Advocates of bilingual programs – as well as many education advocates generally – often complain that the real problem is a lack of funding. That argument isn’t likely to sway a mayor facing a $5-billion budget deficit.

“I think the default position is immersion, because it wouldn’t take a lot of additional resources to do,” the professor said. “And I gather that the mayor is already convinced that that is the way to go.”

The experts also assume Bloomberg wants to build ties between private companies and the public schools. Principals could shop for supplies at, say, Staples, rather than relying on government purchasing. And the mayor would encourage companies to offer donations and advice.

NEW STRATEGIES

Could the Department of Transportation oversee school buses and could the Department of Investigation conduct school corruption probes? Could the city hire Marriott to make school lunches, or Manpower Inc. to recruit thousands of teachers?

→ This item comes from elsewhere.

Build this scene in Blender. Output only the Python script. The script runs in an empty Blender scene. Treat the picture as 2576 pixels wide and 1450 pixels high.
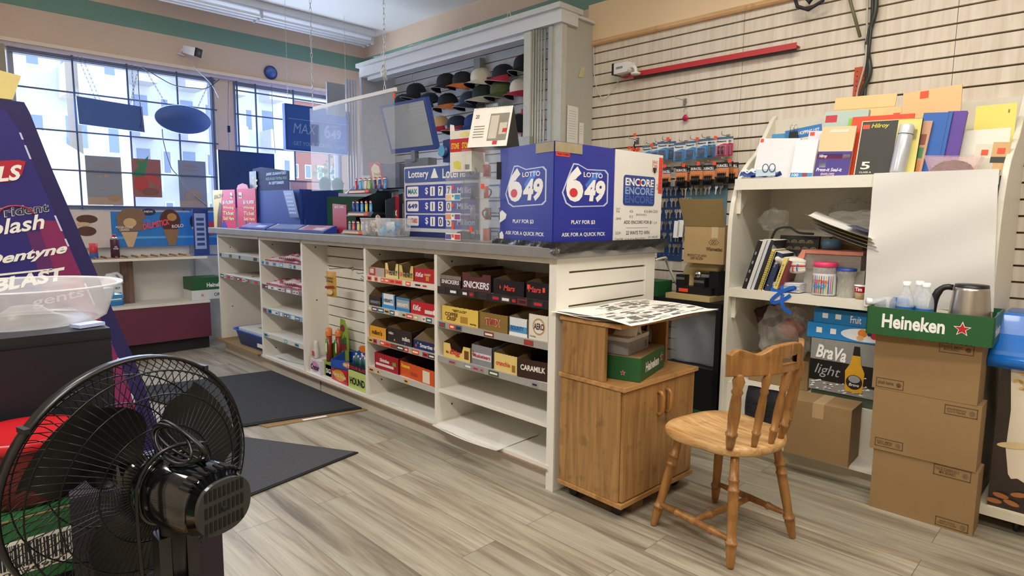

By cutting away chunks of the school bureaucracy, City Hall sees an opportunity to focus on the classroom and to strip away duplicated services. As a side benefit, this would also allow the mayor to claim that more education dollars are going directly into classrooms.

“I think they will try to take each entity that comprises the whole operation and try to farm it out to the appropriate agency within the city government,” said a former Board of Education official.

But one expert said Bloomberg may not be “ready to cross that bridge” because it would entail battles with municipal unions over jobs and other issues. State law may also limit Bloomberg’s options to outsource school services.

No one said Bloomberg appears interested in hiring private education companies, such as Edison Schools, to run public schools.

Bloomberg and his aides are also brainstorming ways to boost the basic skills of tens of thousands of students in low-performing schools.

Many students in the Chancellor’s District have shown solid improvement after the Board of Education removed their school from its local district and spent millions to shrink class sizes, train teachers, add 20 minutes to the school day and implement the highly structured Success For All curriculum.

The mayor wants to bring those practices to a broader selection of schools – perhaps as many as 200 elementary and 100 middle schools, said one professor. The dilemma is how to do that without the high price tag, two consultants said.